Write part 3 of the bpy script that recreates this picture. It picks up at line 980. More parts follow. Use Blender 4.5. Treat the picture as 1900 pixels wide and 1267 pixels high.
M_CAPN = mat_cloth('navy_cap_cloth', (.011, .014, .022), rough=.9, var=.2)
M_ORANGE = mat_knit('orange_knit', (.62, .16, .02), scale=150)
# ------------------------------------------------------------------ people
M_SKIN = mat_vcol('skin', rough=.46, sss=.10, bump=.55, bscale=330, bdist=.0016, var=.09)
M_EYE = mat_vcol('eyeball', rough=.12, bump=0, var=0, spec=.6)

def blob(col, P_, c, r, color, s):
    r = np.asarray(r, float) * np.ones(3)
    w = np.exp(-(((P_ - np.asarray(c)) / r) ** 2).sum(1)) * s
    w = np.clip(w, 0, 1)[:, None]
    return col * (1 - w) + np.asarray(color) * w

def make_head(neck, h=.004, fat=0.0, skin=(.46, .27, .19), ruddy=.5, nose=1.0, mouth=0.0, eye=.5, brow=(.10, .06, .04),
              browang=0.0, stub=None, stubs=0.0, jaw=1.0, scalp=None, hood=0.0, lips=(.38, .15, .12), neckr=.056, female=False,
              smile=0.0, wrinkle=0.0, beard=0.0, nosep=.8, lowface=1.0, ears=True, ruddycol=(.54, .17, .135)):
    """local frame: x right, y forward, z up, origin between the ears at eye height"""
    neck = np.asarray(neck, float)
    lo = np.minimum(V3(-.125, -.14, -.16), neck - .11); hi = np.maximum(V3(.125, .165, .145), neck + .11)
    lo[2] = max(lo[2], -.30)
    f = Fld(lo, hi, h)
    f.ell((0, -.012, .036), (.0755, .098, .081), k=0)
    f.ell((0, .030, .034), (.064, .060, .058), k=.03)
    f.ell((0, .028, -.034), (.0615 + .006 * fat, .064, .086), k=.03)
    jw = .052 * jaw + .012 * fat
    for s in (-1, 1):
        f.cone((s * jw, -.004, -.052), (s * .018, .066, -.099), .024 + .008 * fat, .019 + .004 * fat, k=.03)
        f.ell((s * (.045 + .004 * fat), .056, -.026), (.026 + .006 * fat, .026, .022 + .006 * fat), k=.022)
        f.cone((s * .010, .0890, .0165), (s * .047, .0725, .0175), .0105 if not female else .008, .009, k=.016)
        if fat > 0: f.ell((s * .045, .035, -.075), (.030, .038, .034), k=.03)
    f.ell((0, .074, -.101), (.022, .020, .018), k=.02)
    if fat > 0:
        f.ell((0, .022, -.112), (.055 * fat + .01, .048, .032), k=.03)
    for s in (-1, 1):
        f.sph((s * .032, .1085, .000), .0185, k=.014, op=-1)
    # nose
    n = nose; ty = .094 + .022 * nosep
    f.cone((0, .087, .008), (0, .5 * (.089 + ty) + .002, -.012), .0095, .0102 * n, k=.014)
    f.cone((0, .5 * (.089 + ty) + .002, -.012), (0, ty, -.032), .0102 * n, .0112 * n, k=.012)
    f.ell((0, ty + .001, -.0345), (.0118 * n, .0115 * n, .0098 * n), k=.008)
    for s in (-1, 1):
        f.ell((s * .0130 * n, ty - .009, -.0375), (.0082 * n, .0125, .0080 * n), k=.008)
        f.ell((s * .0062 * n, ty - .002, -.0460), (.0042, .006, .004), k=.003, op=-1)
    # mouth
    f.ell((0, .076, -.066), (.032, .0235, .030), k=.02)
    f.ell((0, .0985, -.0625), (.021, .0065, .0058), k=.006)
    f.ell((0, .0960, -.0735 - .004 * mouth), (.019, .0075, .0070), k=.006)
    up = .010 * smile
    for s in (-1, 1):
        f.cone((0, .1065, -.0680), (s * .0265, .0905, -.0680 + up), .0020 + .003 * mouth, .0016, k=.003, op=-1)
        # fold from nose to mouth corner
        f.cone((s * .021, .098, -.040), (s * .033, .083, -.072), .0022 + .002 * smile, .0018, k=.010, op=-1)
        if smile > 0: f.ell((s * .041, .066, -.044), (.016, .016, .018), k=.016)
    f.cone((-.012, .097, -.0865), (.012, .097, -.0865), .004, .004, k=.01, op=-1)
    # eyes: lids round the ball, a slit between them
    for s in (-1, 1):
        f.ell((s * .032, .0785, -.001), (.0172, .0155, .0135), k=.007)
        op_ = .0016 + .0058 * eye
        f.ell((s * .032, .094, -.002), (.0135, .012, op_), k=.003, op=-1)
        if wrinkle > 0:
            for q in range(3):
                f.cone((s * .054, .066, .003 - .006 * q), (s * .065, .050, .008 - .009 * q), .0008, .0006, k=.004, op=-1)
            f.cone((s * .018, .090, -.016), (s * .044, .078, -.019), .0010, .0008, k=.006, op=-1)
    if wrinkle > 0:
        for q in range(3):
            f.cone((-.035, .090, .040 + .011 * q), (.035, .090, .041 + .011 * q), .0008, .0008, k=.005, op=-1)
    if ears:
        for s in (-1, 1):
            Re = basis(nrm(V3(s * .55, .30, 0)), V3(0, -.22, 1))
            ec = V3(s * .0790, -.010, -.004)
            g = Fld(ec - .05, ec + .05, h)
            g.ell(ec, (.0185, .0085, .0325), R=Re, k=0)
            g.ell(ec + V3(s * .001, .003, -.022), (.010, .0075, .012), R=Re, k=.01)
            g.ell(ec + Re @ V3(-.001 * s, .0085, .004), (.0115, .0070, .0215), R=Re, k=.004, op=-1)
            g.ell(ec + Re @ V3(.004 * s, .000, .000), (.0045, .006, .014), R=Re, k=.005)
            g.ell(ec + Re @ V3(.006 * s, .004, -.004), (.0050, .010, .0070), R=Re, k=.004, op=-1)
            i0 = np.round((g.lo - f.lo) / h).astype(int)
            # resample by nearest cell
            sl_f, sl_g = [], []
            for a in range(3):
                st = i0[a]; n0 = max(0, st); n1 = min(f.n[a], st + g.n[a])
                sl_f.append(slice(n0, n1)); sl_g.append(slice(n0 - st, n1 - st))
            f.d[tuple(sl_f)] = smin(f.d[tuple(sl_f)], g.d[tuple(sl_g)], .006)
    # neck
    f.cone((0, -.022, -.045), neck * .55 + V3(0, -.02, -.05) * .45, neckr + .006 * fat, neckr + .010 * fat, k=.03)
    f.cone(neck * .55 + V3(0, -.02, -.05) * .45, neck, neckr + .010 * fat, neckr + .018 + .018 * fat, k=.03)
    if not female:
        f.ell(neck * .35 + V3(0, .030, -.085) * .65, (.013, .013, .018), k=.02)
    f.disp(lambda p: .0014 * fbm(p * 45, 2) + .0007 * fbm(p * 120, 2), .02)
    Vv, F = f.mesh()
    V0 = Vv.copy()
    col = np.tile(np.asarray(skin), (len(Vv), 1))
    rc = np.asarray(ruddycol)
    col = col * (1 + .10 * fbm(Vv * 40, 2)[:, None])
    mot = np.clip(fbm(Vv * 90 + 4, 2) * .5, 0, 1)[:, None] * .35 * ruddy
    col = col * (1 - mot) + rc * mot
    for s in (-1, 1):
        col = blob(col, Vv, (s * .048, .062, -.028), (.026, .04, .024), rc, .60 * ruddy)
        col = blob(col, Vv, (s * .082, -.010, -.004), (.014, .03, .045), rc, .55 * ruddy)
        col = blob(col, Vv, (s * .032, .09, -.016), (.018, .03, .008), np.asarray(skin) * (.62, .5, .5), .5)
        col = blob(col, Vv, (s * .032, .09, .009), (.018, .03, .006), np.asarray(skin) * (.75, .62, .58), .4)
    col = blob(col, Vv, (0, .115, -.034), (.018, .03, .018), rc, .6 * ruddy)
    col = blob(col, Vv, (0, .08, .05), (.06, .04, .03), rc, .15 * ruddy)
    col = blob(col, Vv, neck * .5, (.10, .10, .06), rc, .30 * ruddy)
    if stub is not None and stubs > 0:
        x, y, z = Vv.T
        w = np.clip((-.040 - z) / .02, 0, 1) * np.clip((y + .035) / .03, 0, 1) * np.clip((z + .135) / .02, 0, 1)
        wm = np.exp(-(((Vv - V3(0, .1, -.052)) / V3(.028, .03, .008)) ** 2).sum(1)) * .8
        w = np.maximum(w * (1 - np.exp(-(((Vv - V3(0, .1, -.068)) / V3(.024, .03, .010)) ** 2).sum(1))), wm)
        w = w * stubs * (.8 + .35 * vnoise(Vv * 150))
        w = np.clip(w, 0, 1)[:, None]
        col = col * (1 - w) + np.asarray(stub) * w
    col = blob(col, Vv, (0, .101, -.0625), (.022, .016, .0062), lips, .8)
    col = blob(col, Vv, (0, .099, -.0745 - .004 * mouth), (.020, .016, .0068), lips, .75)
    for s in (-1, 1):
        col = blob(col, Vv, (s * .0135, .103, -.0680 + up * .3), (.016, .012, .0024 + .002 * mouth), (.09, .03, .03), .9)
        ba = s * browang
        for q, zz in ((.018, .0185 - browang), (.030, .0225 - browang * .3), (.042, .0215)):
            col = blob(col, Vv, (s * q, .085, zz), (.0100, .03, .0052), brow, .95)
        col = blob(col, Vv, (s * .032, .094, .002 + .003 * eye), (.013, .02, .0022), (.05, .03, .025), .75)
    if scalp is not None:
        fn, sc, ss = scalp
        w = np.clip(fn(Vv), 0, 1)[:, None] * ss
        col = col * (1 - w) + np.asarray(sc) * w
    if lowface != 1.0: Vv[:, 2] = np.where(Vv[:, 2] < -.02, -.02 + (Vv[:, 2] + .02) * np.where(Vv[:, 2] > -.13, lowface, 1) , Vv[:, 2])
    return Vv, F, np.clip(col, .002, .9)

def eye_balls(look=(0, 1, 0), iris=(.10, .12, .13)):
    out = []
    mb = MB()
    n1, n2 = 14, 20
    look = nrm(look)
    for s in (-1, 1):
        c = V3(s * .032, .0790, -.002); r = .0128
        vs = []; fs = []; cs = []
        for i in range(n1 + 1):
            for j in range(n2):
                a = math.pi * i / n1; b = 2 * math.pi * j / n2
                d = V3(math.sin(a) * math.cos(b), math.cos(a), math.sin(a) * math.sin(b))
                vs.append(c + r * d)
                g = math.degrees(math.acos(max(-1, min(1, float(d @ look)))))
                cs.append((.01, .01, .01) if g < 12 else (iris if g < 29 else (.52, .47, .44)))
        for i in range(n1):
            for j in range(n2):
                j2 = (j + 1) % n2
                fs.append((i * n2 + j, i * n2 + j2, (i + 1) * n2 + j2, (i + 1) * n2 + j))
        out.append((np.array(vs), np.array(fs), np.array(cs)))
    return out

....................

** Exercise details **
Look at the material above and copy, word for word, its lines from the first through the one containing "return col *".

** Task result **
Write part 3 of the bpy script that recreates this picture. It picks up at line 980. More parts follow. Use Blender 4.5. Treat the picture as 1900 pixels wide and 1267 pixels high.
M_CAPN = mat_cloth('navy_cap_cloth', (.011, .014, .022), rough=.9, var=.2)
M_ORANGE = mat_knit('orange_knit', (.62, .16, .02), scale=150)
# ------------------------------------------------------------------ people
M_SKIN = mat_vcol('skin', rough=.46, sss=.10, bump=.55, bscale=330, bdist=.0016, var=.09)
M_EYE = mat_vcol('eyeball', rough=.12, bump=0, var=0, spec=.6)

def blob(col, P_, c, r, color, s):
    r = np.asarray(r, float) * np.ones(3)
    w = np.exp(-(((P_ - np.asarray(c)) / r) ** 2).sum(1)) * s
    w = np.clip(w, 0, 1)[:, None]
    return col * (1 - w) + np.asarray(color) * w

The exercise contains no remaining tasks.